Mueller has interviewed the cybersecurity expert who said he was 'recruited to collude with the Russians'
Matt Tait, a former information security specialist at Britain's Government Communications Headquarters who tweets as @pwnallthethings, was interviewed by Mueller several weeks ago, according to a source familiar with the matter.
The interview was part of a broader effort by Mueller to examine the relationship between the longtime GOP operative - the late Peter Smith - and former national security adviser Michael Flynn, and whether Flynn played any role in seeking out the stolen emails during the election.
The House Intelligence Committee has also interviewed Tait in its probe into Russia's election interference, according to CNN.
Tait declined to comment. A spokesman for Mueller's office declined to comment.
Mueller interviewed Tait months after Tait published a first-person account of his interactions with Smith on the national security blog, LawFare.

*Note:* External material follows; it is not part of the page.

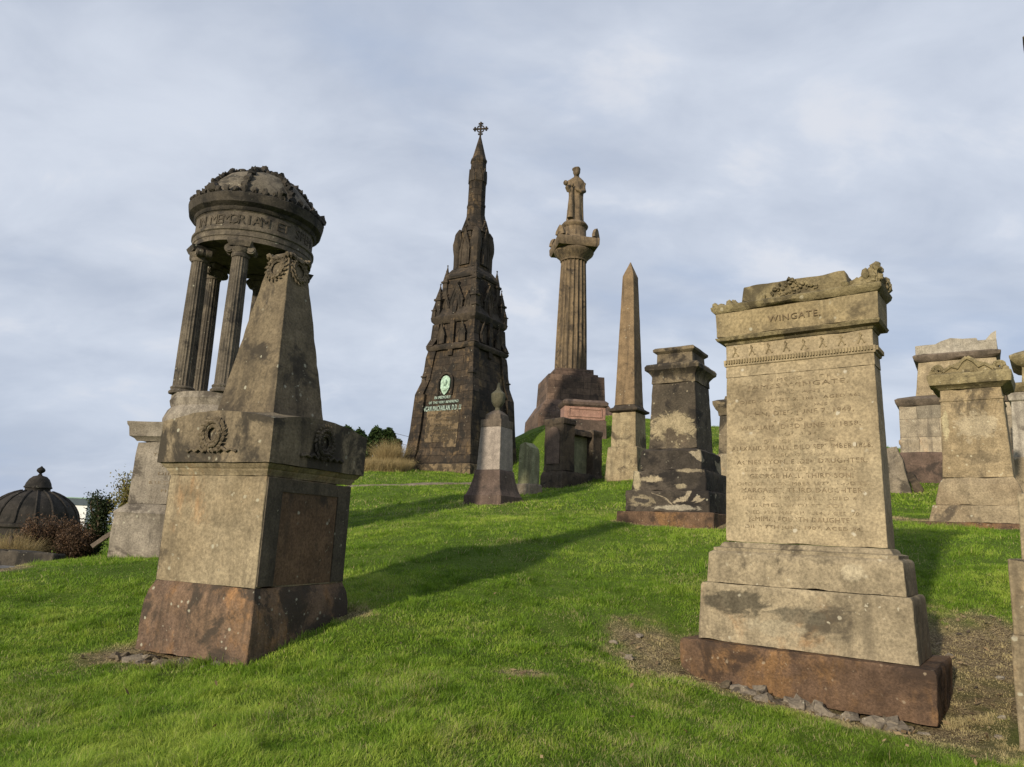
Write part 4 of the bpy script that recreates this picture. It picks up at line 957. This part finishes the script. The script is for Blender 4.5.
# ------------------------------------------------------------------ dark walled tomb
t = thing('walled_tomb', 'dark brown tomb wall with arched end panel and recessed middle, left of the obelisk', 'tomb', (2.261, 25, 0), -45)
MB().loft([(1.1, .50, 1.15), (1.9, .50, 1.15), (2.0, .47, 1.11), (2.06, .45, 1.09)], .02, .12).build('plinth', S['rdk'], t, amp=.015, freq=4, seed=91)
# end pier facing the lawn
MB().loft([(2.063, .44, .32), (2.25, .42, .30), (3.62, .42, .30), (3.66, .46, .33), (3.82, .46, .33), (3.86, .42, .30)], .02, .12, 0, -.78).build('pier', S['rdk'], t, amp=.015, freq=4, seed=92)
MB().loft([(2.063, .42, .27), (3.42, .41, .26), (3.47, .44, .28), (3.6, .44, .28), (3.64, .40, .25)], .02, .12, 0, .80).build('pier', S['rdk'], t, amp=.015, freq=4, seed=93)
MB().loft([(2.063, .25, .52), (3.35, .25, .52)], .02, .12, -.1, .02).build('recess_panel', S['moss'], t, amp=.01, freq=4, seed=94)
MB().loft([(3.353, .38, .50), (3.48, .38, .50), (3.56, .34, .46)], .02, .12, 0, .02).build('lintel', S['rdk'], t, amp=.015, freq=4, seed=95)
ap = MB(); M = face_mat(0, 1.085, 2.3)
ap.prism([(-.28, 0), (.28, 0), (.28, .9)] + [(.28 * math.cos(a), .9 + .36 * math.sin(a)) for a in [PI * k / 8 for k in range(1, 8)]] + [(-.28, .9)], .03, M)
ap.build('arched_panel', S['ut_base'], t, amp=.006, freq=5)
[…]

In a piece titled "The Time I Got Recruited to Collude with the Russians," Tait recalled how Smith had approached him to help verify the authenticity of emails he said were given to him by dark web hackers.
"Smith implied that he was a well-connected Republican political operative," Tait wrote, and had contacted him because he believed "that Clinton's private email server had been hacked-in his view almost certainly both by the Russian government and likely by multiple other hackers too."
Tait said he went along with Smith's request because he wanted to find out more about these hackers - and whether they pranksters or part of a larger Russian intelligence front.
He said he never found out. But he wrote that it was "immediately apparent that Smith was both well connected within the top echelons of the [Trump] campaign and he seemed to know both Lt. Gen. [Michael] Flynn and his son well." Smith also listed top Trump advisers Kellyanne Conway, Steve Bannon, and Sam Clovis as part of a group he had formed to conduct opposition research on Clinton.
Tait's interaction with Smith went on for at least a few weeks, he wrote, and at one point he sent Tait a document detailing the company Smith and his colleagues had set up "as a vehicle to conduct" the opposition research.
The company, KLS Research, had been set up as a limited-liability corporation in Delaware "to avoid campaign reporting," wrote Tait, who said he didn't view the document as "merely a name-dropping exercise."
"This document was about establishing a company to conduct opposition research on behalf of the campaign, but operating at a distance so as to avoid campaign reporting," Tait wrote.
"Indeed, the document says as much in black and white ... the combination of Smith's deep knowledge of the inner workings of the campaign, this document naming him in the 'Trump campaign' group, and the multiple references to needing to avoid campaign reporting suggested to me that the group was formed with the blessing of the Trump campaign," he said.
Smith committed suicide in May after talking to The Wall Street Journal about his experience.
Flynn was forced to resign as national security adviser in February after reports emerged that he had misled Vice President Mike Pence about his communication with Russia's former ambassador to the US, Sergei Kislyak. That communication is now under scrutiny by Mueller, who is also investigating Flynn's son, Michael Flynn Jr., according to NBC.